#### What to produce:
Please print the lines between the one with "Build this scene" and the one with "R = math.radians", both ends included, exactly as written, with no pictures.

[Start Data for this exercise]

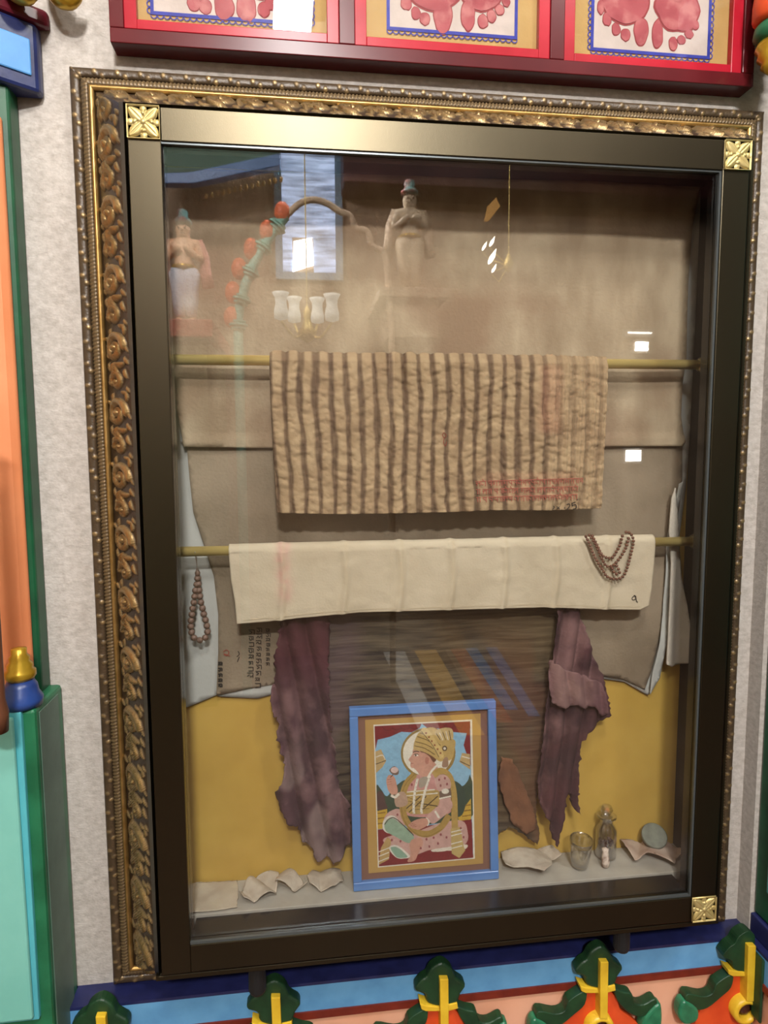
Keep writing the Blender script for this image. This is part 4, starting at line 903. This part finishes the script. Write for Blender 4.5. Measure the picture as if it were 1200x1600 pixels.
for i, (xa, xb, z0) in enumerate(OPEN):
    mb = MB(); ww = .0200
    mb.box(xa, xa + ww, PF + .004, .128, z0, PZ1 - .002); mb.box(xb - ww, xb, PF + .004, .128, z0, PZ1 - .002); mb.box(xa + ww, xb - ww, PF + .004, .128, z0, z0 + .0150)
    mb.build('inner_frame', redf, fp, bevel=.001)
    MB().box(xa + .001, xb - .001, .1285, .1300, z0, PZ1 - .002).build('mat', ochre, fp)
    a, b, c = BORD[i]; sc = (.1285 + 1.045) / (.111 + 1.045)
    mp = lambda x, z: (CAM[0] + (x - CAM[0]) * sc, CAM[2] + (z - CAM[2]) * sc)
    (a, c), (b, _) = mp(a, c), mp(b, c)
    pr = MB().box(a, b, .1275, .1283, c, PZ1 - .01).build('print', prnt, fp)
    mb = MB(); t = .0055
    for xx in (a, b - t): mb.box(xx, xx + t, .1268, .1274, c + t, PZ1 - .01)
    mb.box(a, b, .1268, .1274, c, c + t)
    n = int((b - a) / .0105)
    for k in range(n):                           # scalloped edge of the printed border
        cx = a + (k + .5) * (b - a) / n; off = -.0008
        P = [(cx + .0056 * math.cos(q), c + off - .0058 * math.sin(q)) for q in np.linspace(0, PI, 9)]; Q = [(cx + .0040 * math.cos(q), c + off - .0042 * math.sin(q)) for q in np.linspace(0, PI, 9)]
        mb.add([(x, .1268, z) for x, z in P + Q], [(j, j + 1, 10 + j, 9 + j) for j in range(8)])
    if i != 1:
        for k in range(int((PZ1 - .02 - c) / .0105)):
            for xx, sg in ((a, -1), (b, 1)):
                cz = c + .006 + k * .0105; P = [(xx + sg * .0058 * math.sin(q), cz + .0056 * math.cos(q)) for q in np.linspace(0, PI, 9)]; Q = [(xx + sg * .0042 * math.sin(q), cz + .004 * math.cos(q)) for q in np.linspace(0, PI, 9)]
                mb.add([(x, .1268, z) for x, z in P + Q], [(j, j + 1, 10 + j, 9 + j) for j in range(8)])
    mb.build('blue_border', blin, pr)
    mb = MB()
    def blob(poly, y, mi):
        tri = geometry.tessellate_polygon([[Vector((x, z, 0)) for x, z in poly]]); mb.add([(x, y, z) for x, z in poly], [tuple(q) for q in tri], mi)
    s_ = 1 / 805
    for k, (u, v, rx, ry) in enumerate(TOES[i] + BALLS[i]):
        x, z = (lambda p: (p[0], p[2]))(at(u, v, .126)); bg = k >= len(TOES[i]); wob = .22
        blob(epoly(x, z, rx * s_ * 1.06 + .0008, ry * s_ * 1.06 + .0008, 28, wob, k), .1272 - k * .00002, 1); blob(epoly(x, z, rx * s_, ry * s_, 28, wob, k), .1266 - k * .00003, 0)
    for (u, v, rx, ry) in BALLS[i]:               # sole and heel run on upward
        x, _, z = at(u, v, .126); blob(epoly(x, z + .11, .032, .10, 28, .15, 5), .1260 - u * 1e-7, 0)
    mb.build('footprints', [foot, footd], pr, label='pair of red footprints, toes pointing down')
    MB().box(xa + .0012, xb - .0012, PF + .0065, PF + .0085, z0 + .001, PZ1 - .003).build('picture_glass', thinpane, fp)

# ------------------------------------------------------------------ painted pilaster on the left
pil = root('pilaster', 'painted plaster pilaster at the left with orange panel, blue capital and turquoise pedestal', 'pilaster', (-.33, .08, FLOOR))
MB().plan([(-.207, WALL - .0005), (-.207, .112), (-.50, -.02), (-.50, WALL - .0005)], -1.50, .09).build('shaft', pilg, pil, bevel=.004)
dgl = (.293, .132); dl = math.hypot(*dgl); dgl = (dgl[0] / dl, dgl[1] / dl); nrm = (dgl[1], -dgl[0])
def diag(d, off): return (-.207 - dgl[0] * d + nrm[0] * off, .112 - dgl[1] * d + nrm[1] * off)
mb = MB()
prof = [(.010, 0), (.013, .008), (.026, .014), (.08, .018), (.13, .014), (.19, 0)]
mb.plan([diag(d, o) for d, o in prof], -.96, .020); mb.build('orange_panel', pilo, pil, smooth=False, bevel=.003, label='rounded orange panel')
MB().plan([(-.165, WALL - .0005), (-.165, .128), (-.42, -.05), (-.42, WALL - .0005)], .072, .178).build('capital', navyc, pil, bevel=.006, label='dark navy capital block')
c0 = (-.165, .128); dv = np.array([.255, .178]); dv /= np.linalg.norm(dv); nv = np.array([dv[1], -dv[0]])
def dg(d, o): return tuple(np.array(c0) - dv * d + nv * o)
MB().plan([dg(.011, -.002), dg(.011, .003), dg(.22, .003), dg(.22, -.002)], .094, .150).build('capital_panel', skyc, pil, bevel=.0025, label='light blue capital panel')
MB().plan([(-.150, WALL - .0005), (-.150, .135), (-.42, -.05), (-.42, WALL - .0005)], .178, .205).build('maroon_molding', maroonp, pil, bevel=.006)
pr = [(-.118, .125, .206, .028, 0), (-.175, .105, .196, .028, 0), (-.24, .06, .196, .028, 0)]
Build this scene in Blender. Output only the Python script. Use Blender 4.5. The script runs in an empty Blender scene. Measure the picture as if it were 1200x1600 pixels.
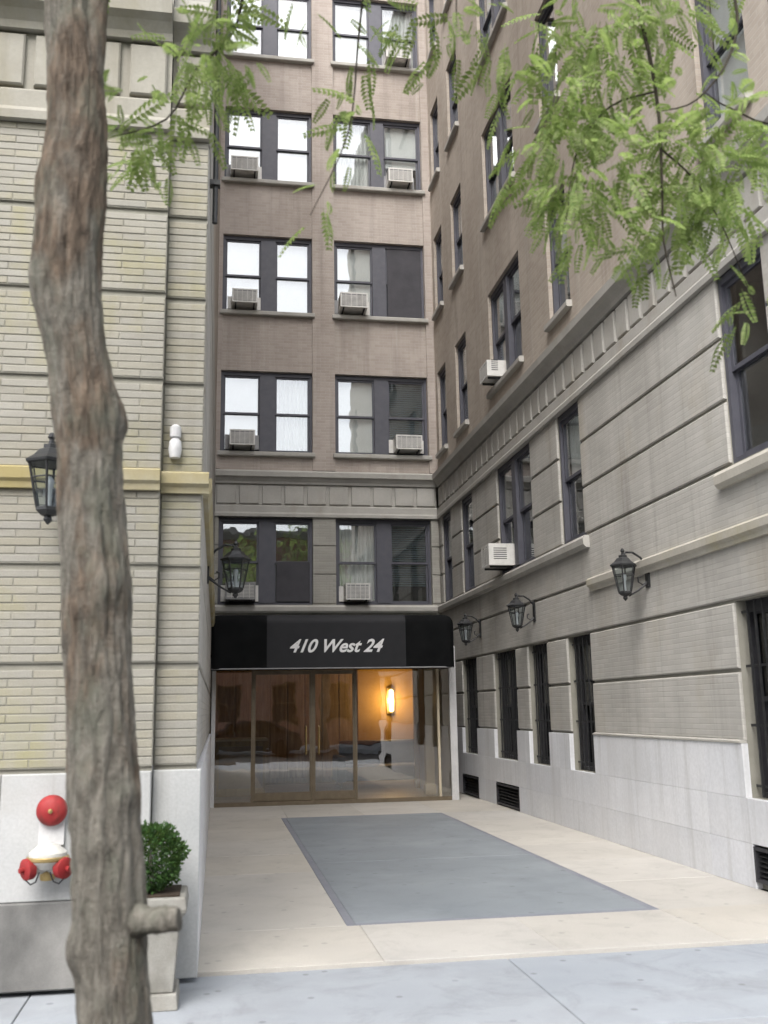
import bpy, bmesh, math, random
import numpy as np
from mathutils import Vector, Matrix, noise as mnoise
random.seed(7); rng = np.random.default_rng(7)
sc = bpy.context.scene
col = sc.collection
R = math.radians

# ---------------------------------------------------------------- camera
cam = bpy.data.cameras.new('camera'); co = bpy.data.objects.new('camera', cam); col.objects.link(co)
yaw, pit, rol = 0.16724161, 0.19781097, -0.01701951
fwd = Vector((math.sin(yaw)*math.cos(pit), math.cos(yaw)*math.cos(pit), math.sin(pit)))
rgt = Vector((math.cos(yaw), -math.sin(yaw), 0)); upv = rgt.cross(fwd)
r2 = rgt*math.cos(rol) + upv*math.sin(rol); u2 = upv*math.cos(rol) - rgt*math.sin(rol)
mt = Matrix((r2, u2, -fwd)).transposed().to_4x4(); mt.translation = (0, 0, 1.6)
co.matrix_world = mt
cam.sensor_fit = 'VERTICAL'; cam.sensor_height = 36; cam.lens = 36*1545.9/1600
cam.clip_start = .05; cam.clip_end = 2000
sc.camera = co
cam.dof.use_dof = True; cam.dof.focus_distance = 16; cam.dof.aperture_fstop = 2.6
# ---------------------------------------------------------------- sky, sun, exposure
SUN_EL, SUN_AZ = R(50), R(203)          # azimuth clockwise from +Y
w = bpy.data.worlds.new('World'); sc.world = w; w.use_nodes = True
nt = w.node_tree; nt.nodes.clear()
sky = nt.nodes.new('ShaderNodeTexSky'); sky.sky_type = 'NISHITA'; sky.sun_disc = False
sky.sun_elevation = SUN_EL; sky.sun_rotation = SUN_AZ; sky.dust_density = 4; sky.air_density = 1.0
hs = nt.nodes.new('ShaderNodeHueSaturation'); hs.inputs['Saturation'].default_value = .34
bg = nt.nodes.new('ShaderNodeBackground'); bg.inputs[1].default_value = .15
wo = nt.nodes.new('ShaderNodeOutputWorld')
nt.links.new(sky.outputs[0], hs.inputs['Color']); nt.links.new(hs.outputs[0], bg.inputs[0]); nt.links.new(bg.outputs[0], wo.inputs[0])
sun = bpy.data.lights.new('sun', 'SUN'); sun.energy = .55; sun.angle = R(40); sun.color = (1, .975, .94)
so = bpy.data.objects.new('sun', sun); col.objects.link(so)
sd = Vector((math.sin(SUN_AZ)*math.cos(SUN_EL), math.cos(SUN_AZ)*math.cos(SUN_EL), math.sin(SUN_EL)))
so.rotation_euler = sd.to_track_quat('Z', 'Y').to_euler(); so.location = sd*60
sc.view_settings.view_transform = 'Standard'; sc.view_settings.look = 'None'
sc.view_settings.gamma = 1; sc.view_settings.exposure = 1.66
sc.render.engine = 'CYCLES'
sc.cycles.max_bounces = 8; sc.cycles.transparent_max_bounces = 12; sc.cycles.use_denoising = True
sc.cycles.sample_clamp_indirect = 6; sc.cycles.caustics_reflective = False; sc.cycles.caustics_refractive = False

# ---------------------------------------------------------------- material helpers
def nodes(name):
    m = bpy.data.materials.new(name); m.use_nodes = True
    t = m.node_tree; t.nodes.clear()
    out = t.nodes.new('ShaderNodeOutputMaterial'); b = t.nodes.new('ShaderNodeBsdfPrincipled')
    t.links.new(b.outputs[0], out.inputs[0])
    return m, t, b, out
def pos(t, scale=(1,1,1), swz=None):
    g = t.nodes.new('ShaderNodeNewGeometry'); s = g.outputs['Position']
    if swz:
        sp = t.nodes.new('ShaderNodeSeparateXYZ'); cb = t.nodes.new('ShaderNodeCombineXYZ')
        t.links.new(s, sp.inputs[0])
        for i, a in enumerate(swz):
            if a in 'XYZ': t.links.new(sp.outputs[a], cb.inputs[i])
        s = cb.outputs[0]
    mp = t.nodes.new('ShaderNodeMapping'); mp.inputs['Scale'].default_value = scale
    t.links.new(s, mp.inputs[0]); return mp.outputs[0]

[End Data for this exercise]

#### Exercise result:
Build this scene in Blender. Output only the Python script. Use Blender 4.5. The script runs in an empty Blender scene. Measure the picture as if it were 1200x1600 pixels.
import bpy, bmesh, math, random
import numpy as np
from mathutils import Vector, Matrix, noise as mnoise
random.seed(7); rng = np.random.default_rng(7)
sc = bpy.context.scene
col = sc.collection
R = math.radians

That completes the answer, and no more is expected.